■ Given instruction:
Return the lines exactly as they stand, from the first of the material through the line containing "def V(*a): return Vector(a)".

■ Collected data:
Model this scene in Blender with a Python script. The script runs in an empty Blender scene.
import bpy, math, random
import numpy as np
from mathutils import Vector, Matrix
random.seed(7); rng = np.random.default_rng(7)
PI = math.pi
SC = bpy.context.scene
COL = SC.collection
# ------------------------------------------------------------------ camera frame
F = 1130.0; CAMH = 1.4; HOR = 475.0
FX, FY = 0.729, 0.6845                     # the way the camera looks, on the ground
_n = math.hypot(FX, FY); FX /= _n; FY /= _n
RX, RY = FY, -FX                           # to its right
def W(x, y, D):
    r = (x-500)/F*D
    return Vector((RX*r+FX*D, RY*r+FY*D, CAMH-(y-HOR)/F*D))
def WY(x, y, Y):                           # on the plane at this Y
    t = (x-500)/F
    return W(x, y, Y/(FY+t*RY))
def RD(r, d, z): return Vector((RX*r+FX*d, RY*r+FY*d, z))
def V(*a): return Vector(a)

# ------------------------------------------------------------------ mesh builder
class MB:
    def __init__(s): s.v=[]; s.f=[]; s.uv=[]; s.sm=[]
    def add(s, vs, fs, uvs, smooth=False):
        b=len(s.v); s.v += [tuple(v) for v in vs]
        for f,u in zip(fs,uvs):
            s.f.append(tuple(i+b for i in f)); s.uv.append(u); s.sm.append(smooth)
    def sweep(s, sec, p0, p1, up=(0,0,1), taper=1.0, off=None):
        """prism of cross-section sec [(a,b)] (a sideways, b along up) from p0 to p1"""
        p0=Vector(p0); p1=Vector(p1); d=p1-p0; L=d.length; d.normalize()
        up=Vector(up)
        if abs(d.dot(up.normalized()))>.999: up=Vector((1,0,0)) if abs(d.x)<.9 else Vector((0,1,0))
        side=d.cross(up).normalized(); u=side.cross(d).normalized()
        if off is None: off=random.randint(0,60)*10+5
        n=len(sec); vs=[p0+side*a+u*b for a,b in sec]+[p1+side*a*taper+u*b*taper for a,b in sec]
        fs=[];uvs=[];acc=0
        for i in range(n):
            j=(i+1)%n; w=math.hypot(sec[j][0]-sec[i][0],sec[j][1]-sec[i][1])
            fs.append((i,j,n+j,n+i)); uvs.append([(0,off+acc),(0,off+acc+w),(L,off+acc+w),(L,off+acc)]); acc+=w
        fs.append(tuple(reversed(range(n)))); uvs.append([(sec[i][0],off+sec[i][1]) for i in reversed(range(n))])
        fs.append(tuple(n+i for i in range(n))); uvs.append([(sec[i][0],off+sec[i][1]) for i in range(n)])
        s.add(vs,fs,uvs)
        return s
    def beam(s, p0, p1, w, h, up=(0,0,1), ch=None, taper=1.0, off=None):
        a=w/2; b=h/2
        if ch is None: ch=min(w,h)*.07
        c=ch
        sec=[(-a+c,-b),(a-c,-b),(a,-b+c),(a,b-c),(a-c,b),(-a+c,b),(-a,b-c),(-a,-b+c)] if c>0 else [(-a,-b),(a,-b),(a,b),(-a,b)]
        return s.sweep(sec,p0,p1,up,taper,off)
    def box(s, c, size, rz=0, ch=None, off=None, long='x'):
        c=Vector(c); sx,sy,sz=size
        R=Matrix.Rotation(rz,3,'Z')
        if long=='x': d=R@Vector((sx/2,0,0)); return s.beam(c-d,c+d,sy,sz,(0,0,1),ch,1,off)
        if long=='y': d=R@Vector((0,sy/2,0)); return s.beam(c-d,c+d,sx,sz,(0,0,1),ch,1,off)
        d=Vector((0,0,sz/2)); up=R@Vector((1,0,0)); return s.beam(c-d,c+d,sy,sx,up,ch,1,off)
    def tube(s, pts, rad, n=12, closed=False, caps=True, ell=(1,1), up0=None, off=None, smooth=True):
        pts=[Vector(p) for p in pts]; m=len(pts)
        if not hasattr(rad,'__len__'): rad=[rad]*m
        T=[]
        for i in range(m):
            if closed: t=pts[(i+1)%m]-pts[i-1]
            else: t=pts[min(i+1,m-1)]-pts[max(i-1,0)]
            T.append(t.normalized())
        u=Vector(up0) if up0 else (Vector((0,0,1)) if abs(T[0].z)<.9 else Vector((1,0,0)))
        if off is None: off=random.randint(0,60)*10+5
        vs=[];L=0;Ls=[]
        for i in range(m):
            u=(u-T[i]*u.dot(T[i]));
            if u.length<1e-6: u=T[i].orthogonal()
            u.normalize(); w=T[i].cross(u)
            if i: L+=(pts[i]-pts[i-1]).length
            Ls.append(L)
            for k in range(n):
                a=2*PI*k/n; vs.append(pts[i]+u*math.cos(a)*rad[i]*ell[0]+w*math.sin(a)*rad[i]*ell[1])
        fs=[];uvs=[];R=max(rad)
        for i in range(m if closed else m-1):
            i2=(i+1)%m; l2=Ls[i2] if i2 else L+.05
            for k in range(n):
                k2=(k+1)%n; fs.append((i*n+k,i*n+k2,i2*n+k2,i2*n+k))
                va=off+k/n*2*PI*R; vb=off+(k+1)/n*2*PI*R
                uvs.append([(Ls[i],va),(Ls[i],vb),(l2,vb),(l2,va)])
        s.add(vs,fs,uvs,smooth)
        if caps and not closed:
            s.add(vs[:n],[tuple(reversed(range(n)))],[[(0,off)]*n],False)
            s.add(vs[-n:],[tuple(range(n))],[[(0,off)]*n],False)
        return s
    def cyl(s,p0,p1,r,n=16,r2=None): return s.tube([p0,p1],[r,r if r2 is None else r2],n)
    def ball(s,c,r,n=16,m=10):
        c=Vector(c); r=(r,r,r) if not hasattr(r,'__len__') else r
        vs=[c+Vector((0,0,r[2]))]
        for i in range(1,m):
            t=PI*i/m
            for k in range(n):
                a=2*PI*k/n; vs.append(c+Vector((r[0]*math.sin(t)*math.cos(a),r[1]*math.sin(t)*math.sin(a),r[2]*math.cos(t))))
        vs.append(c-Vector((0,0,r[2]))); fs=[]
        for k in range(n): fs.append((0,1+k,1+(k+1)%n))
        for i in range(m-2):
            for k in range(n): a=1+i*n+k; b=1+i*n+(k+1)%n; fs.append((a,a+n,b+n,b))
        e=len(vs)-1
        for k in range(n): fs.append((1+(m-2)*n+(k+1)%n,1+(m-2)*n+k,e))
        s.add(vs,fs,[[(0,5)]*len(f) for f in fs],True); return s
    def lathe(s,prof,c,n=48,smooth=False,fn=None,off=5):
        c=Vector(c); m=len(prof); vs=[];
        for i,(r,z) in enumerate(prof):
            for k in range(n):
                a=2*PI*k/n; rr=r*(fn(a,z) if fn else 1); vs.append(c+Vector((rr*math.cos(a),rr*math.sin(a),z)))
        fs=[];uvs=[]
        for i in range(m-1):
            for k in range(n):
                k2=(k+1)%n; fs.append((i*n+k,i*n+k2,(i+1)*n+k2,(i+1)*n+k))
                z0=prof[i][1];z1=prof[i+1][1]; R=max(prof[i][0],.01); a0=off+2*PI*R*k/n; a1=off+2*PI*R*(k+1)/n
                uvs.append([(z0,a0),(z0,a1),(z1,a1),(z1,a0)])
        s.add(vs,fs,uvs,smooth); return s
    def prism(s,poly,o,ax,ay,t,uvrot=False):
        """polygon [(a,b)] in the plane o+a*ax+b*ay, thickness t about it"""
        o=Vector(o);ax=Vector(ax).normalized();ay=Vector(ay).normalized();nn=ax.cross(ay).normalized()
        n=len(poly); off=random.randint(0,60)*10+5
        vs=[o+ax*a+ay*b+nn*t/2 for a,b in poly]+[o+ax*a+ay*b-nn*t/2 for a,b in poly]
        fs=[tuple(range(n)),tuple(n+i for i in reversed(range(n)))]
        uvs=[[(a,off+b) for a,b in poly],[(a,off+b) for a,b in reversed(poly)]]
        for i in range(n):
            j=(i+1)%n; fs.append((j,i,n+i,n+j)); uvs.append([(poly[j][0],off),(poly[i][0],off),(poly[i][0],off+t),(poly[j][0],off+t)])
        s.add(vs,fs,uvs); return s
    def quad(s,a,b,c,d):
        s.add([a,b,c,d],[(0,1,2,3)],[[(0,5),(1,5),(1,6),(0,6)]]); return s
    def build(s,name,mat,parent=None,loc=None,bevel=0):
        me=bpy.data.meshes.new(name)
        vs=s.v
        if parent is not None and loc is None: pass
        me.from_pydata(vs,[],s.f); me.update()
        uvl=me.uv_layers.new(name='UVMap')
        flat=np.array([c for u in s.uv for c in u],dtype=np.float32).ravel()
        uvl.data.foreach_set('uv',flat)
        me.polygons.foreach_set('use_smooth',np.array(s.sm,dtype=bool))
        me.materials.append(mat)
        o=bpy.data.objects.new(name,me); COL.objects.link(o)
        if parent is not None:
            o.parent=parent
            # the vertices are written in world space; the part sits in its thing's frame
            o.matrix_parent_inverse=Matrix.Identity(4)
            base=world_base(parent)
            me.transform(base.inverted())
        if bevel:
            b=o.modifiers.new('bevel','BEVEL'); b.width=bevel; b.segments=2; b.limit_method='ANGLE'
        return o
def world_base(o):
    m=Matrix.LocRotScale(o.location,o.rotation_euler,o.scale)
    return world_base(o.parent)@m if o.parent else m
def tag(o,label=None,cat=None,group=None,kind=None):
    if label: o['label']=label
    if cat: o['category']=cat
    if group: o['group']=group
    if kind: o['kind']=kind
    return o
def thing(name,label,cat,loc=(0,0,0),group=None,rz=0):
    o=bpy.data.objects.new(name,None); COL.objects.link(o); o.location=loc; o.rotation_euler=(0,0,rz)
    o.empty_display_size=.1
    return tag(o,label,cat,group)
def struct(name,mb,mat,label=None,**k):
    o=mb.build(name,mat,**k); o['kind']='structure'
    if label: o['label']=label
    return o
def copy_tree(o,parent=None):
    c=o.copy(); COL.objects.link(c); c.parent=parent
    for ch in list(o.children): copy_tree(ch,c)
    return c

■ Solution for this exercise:
Model this scene in Blender with a Python script. The script runs in an empty Blender scene.
import bpy, math, random
import numpy as np
from mathutils import Vector, Matrix
random.seed(7); rng = np.random.default_rng(7)
PI = math.pi
SC = bpy.context.scene
COL = SC.collection
# ------------------------------------------------------------------ camera frame
F = 1130.0; CAMH = 1.4; HOR = 475.0
FX, FY = 0.729, 0.6845                     # the way the camera looks, on the ground
_n = math.hypot(FX, FY); FX /= _n; FY /= _n
RX, RY = FY, -FX                           # to its right
def W(x, y, D):
    r = (x-500)/F*D
    return Vector((RX*r+FX*D, RY*r+FY*D, CAMH-(y-HOR)/F*D))
def WY(x, y, Y):                           # on the plane at this Y
    t = (x-500)/F
    return W(x, y, Y/(FY+t*RY))
def RD(r, d, z): return Vector((RX*r+FX*d, RY*r+FY*d, z))
def V(*a): return Vector(a)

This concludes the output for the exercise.